TASK INPUTS:
==================================================
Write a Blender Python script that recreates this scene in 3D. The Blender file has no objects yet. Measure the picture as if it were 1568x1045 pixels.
==================================================
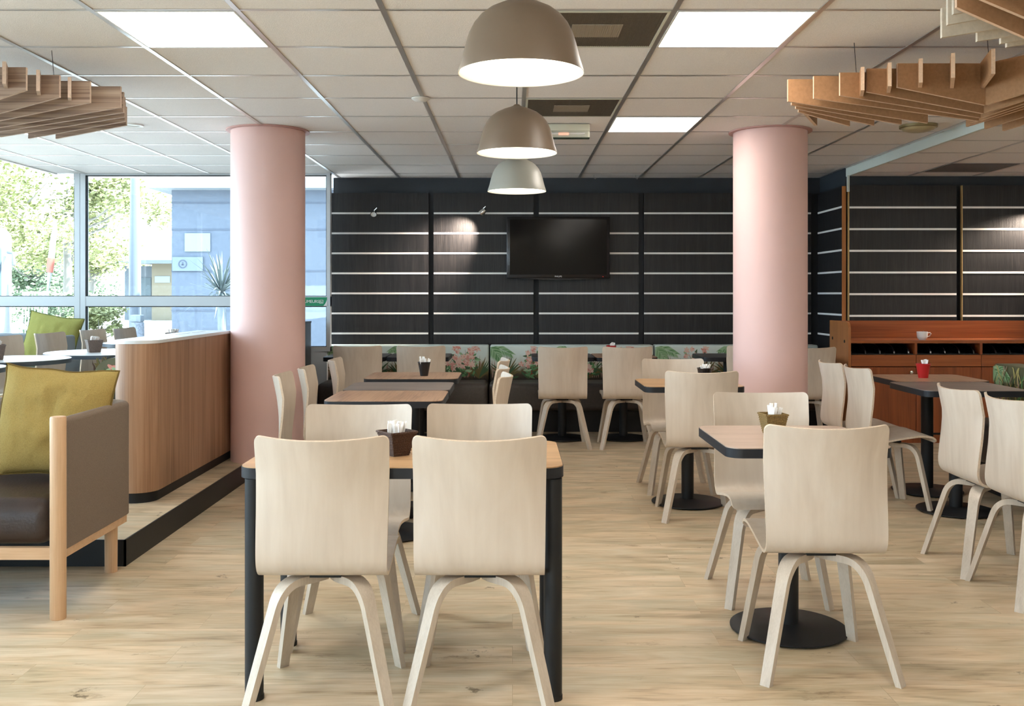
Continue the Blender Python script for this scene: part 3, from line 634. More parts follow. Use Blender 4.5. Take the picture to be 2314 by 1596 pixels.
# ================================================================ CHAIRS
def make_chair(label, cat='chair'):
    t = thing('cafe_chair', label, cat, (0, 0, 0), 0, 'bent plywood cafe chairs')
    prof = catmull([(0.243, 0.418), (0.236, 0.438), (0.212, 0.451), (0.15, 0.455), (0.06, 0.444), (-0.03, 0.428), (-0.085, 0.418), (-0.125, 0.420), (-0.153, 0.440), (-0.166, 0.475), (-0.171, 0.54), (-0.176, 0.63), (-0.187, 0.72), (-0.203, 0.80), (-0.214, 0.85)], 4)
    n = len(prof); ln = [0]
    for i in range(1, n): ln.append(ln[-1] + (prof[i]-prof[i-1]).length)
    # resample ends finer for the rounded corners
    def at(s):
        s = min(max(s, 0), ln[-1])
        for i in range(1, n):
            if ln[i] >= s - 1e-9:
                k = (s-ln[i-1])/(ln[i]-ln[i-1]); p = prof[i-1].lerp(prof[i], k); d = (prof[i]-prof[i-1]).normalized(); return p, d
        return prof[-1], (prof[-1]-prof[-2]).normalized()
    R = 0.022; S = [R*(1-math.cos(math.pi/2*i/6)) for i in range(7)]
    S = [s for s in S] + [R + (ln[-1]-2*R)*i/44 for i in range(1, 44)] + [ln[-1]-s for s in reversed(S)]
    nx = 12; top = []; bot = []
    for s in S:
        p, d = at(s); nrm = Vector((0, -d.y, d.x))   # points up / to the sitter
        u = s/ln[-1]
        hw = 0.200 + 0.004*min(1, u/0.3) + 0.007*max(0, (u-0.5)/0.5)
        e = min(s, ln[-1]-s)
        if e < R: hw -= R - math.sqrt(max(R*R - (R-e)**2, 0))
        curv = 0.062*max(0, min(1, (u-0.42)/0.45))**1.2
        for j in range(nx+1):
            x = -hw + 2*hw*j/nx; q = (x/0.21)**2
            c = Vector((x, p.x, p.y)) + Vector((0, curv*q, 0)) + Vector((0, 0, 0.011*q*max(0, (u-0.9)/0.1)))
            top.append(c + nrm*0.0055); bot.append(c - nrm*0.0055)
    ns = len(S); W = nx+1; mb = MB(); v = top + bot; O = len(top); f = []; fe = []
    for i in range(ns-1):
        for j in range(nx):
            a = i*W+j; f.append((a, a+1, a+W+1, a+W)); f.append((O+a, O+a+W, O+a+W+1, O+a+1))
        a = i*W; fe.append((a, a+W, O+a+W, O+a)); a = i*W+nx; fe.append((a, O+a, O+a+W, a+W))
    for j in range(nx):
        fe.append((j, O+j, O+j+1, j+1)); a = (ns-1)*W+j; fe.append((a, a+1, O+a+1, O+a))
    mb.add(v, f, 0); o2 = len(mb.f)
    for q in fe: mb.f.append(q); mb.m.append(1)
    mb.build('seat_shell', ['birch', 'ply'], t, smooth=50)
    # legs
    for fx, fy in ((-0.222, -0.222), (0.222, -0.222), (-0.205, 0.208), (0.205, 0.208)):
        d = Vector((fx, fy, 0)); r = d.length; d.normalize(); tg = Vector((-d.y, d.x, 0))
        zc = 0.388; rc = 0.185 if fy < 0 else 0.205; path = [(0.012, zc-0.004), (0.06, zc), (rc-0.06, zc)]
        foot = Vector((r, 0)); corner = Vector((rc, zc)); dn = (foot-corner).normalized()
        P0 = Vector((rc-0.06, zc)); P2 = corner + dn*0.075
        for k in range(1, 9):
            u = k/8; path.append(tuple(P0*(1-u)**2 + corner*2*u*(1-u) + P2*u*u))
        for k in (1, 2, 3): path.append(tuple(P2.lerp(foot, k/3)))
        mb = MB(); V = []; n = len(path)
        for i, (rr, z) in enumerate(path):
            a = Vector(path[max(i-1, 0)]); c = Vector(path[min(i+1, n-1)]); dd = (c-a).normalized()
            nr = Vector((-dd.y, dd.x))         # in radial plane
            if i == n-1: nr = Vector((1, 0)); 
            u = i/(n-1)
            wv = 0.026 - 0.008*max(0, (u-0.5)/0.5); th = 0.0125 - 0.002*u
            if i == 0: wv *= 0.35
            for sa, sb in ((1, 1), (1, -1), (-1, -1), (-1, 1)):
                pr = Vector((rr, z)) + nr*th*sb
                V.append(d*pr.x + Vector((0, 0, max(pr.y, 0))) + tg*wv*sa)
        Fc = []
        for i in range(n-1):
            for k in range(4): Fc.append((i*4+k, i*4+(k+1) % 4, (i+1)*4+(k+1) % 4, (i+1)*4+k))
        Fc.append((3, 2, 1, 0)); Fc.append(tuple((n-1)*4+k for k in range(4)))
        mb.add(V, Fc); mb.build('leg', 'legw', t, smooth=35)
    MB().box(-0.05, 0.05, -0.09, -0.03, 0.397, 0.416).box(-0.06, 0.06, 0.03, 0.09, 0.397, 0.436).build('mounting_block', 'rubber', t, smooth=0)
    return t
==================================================
REQUIRED WORK:
Copy each line that holds the word "pixels".

THE RESULT:
Write a Blender Python script that recreates this scene in 3D. The Blender file has no objects yet. Measure the picture as if it were 1568x1045 pixels.
Continue the Blender Python script for this scene: part 3, from line 634. More parts follow. Use Blender 4.5. Take the picture to be 2314 by 1596 pixels.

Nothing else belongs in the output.